**Data lines**

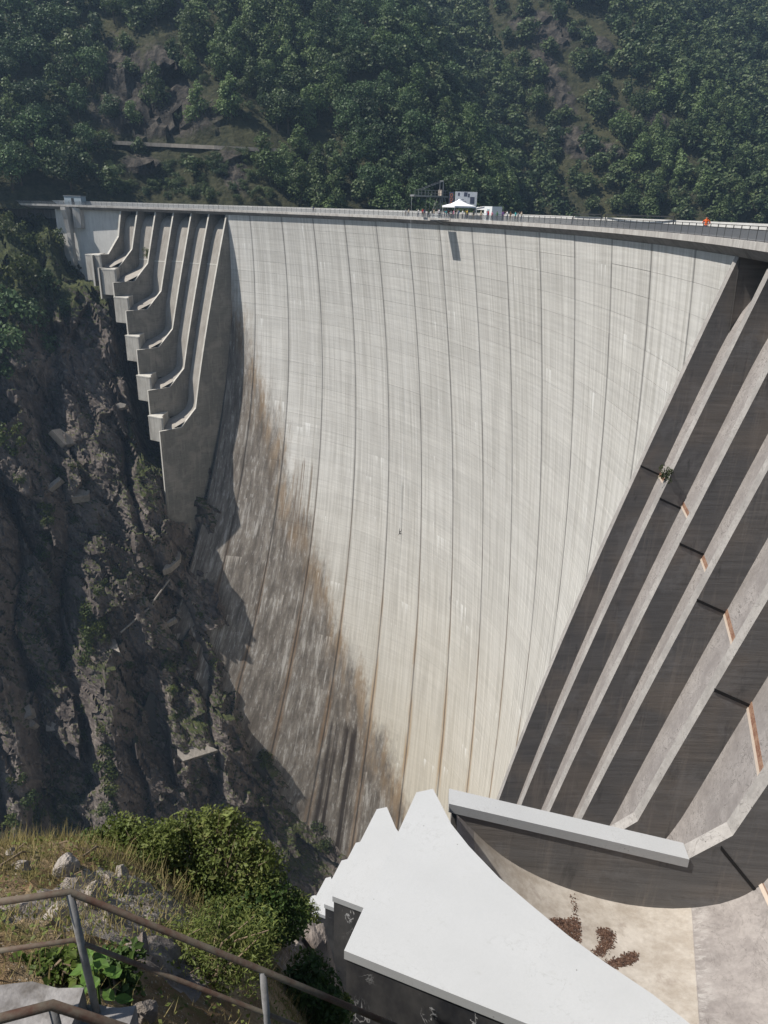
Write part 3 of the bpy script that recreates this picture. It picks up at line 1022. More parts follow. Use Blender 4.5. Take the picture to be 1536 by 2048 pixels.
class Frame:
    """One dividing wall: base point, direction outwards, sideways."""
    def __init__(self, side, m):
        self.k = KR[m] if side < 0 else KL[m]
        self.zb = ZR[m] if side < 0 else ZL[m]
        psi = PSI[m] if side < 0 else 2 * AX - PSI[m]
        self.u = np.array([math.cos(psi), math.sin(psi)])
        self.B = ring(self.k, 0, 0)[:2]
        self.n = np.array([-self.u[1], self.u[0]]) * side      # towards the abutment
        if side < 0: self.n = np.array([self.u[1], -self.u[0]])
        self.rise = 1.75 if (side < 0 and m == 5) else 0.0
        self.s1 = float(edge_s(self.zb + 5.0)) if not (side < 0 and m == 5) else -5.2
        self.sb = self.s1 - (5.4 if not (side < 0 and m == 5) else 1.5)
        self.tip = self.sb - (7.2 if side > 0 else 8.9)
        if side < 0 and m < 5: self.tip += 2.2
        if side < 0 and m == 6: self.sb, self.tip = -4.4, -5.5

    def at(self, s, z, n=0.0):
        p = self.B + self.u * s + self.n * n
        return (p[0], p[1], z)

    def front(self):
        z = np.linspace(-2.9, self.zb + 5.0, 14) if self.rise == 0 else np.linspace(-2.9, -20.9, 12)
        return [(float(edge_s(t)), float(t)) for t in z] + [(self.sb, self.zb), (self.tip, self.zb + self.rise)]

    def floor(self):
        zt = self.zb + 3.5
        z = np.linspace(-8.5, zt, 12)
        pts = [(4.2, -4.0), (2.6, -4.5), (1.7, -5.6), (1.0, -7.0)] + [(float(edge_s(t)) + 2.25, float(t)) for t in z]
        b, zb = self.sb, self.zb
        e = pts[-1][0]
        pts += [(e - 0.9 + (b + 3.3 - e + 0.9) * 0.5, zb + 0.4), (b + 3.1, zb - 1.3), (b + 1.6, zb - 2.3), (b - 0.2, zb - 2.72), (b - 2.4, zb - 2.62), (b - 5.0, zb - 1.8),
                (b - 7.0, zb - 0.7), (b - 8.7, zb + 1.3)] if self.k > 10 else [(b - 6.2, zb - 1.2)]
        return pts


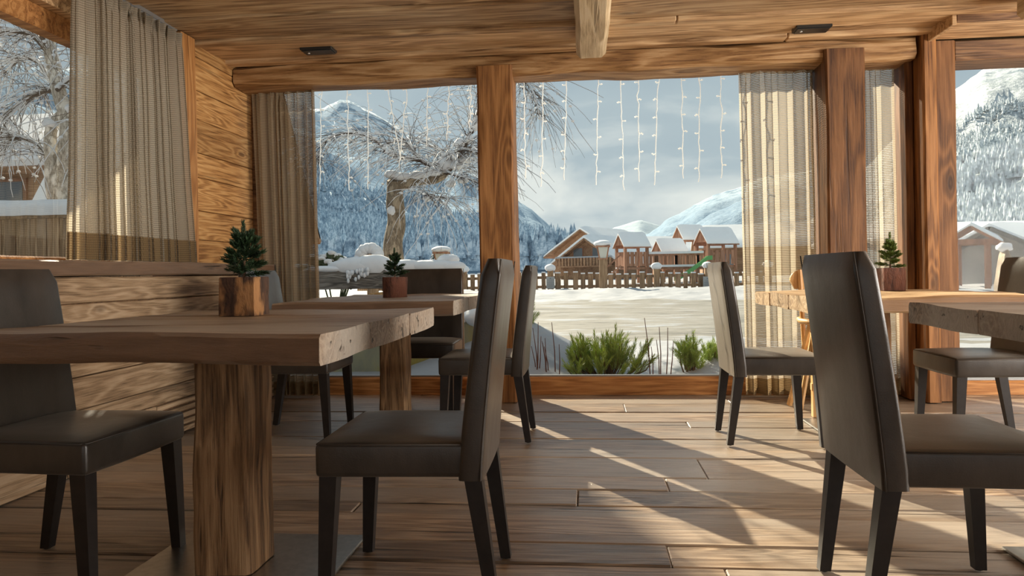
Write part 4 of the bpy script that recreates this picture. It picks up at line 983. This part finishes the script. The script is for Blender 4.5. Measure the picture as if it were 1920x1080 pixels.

**Requirement**
Reproduce each entry verbatim, excluding any embedded images.

**Full solution**
Write part 3 of the bpy script that recreates this picture. It picks up at line 1022. More parts follow. Use Blender 4.5. Take the picture to be 1536 by 2048 pixels.
class Frame:
    """One dividing wall: base point, direction outwards, sideways."""
    def __init__(self, side, m):
        self.k = KR[m] if side < 0 else KL[m]
        self.zb = ZR[m] if side < 0 else ZL[m]
        psi = PSI[m] if side < 0 else 2 * AX - PSI[m]
        self.u = np.array([math.cos(psi), math.sin(psi)])
        self.B = ring(self.k, 0, 0)[:2]
        self.n = np.array([-self.u[1], self.u[0]]) * side      # towards the abutment
        if side < 0: self.n = np.array([self.u[1], -self.u[0]])
        self.rise = 1.75 if (side < 0 and m == 5) else 0.0
        self.s1 = float(edge_s(self.zb + 5.0)) if not (side < 0 and m == 5) else -5.2
        self.sb = self.s1 - (5.4 if not (side < 0 and m == 5) else 1.5)
        self.tip = self.sb - (7.2 if side > 0 else 8.9)
        if side < 0 and m < 5: self.tip += 2.2
        if side < 0 and m == 6: self.sb, self.tip = -4.4, -5.5

    def at(self, s, z, n=0.0):
        p = self.B + self.u * s + self.n * n
        return (p[0], p[1], z)

    def front(self):
        z = np.linspace(-2.9, self.zb + 5.0, 14) if self.rise == 0 else np.linspace(-2.9, -20.9, 12)
        return [(float(edge_s(t)), float(t)) for t in z] + [(self.sb, self.zb), (self.tip, self.zb + self.rise)]

    def floor(self):
        zt = self.zb + 3.5
        z = np.linspace(-8.5, zt, 12)
        pts = [(4.2, -4.0), (2.6, -4.5), (1.7, -5.6), (1.0, -7.0)] + [(float(edge_s(t)) + 2.25, float(t)) for t in z]
        b, zb = self.sb, self.zb
        e = pts[-1][0]
        pts += [(e - 0.9 + (b + 3.3 - e + 0.9) * 0.5, zb + 0.4), (b + 3.1, zb - 1.3), (b + 1.6, zb - 2.3), (b - 0.2, zb - 2.72), (b - 2.4, zb - 2.62), (b - 5.0, zb - 1.8),
                (b - 7.0, zb - 0.7), (b - 8.7, zb + 1.3)] if self.k > 10 else [(b - 6.2, zb - 1.2)]
        return pts


Write part 4 of the bpy script that recreates this picture. It picks up at line 983. This part finishes the script. The script is for Blender 4.5. Measure the picture as if it were 1920x1080 pixels.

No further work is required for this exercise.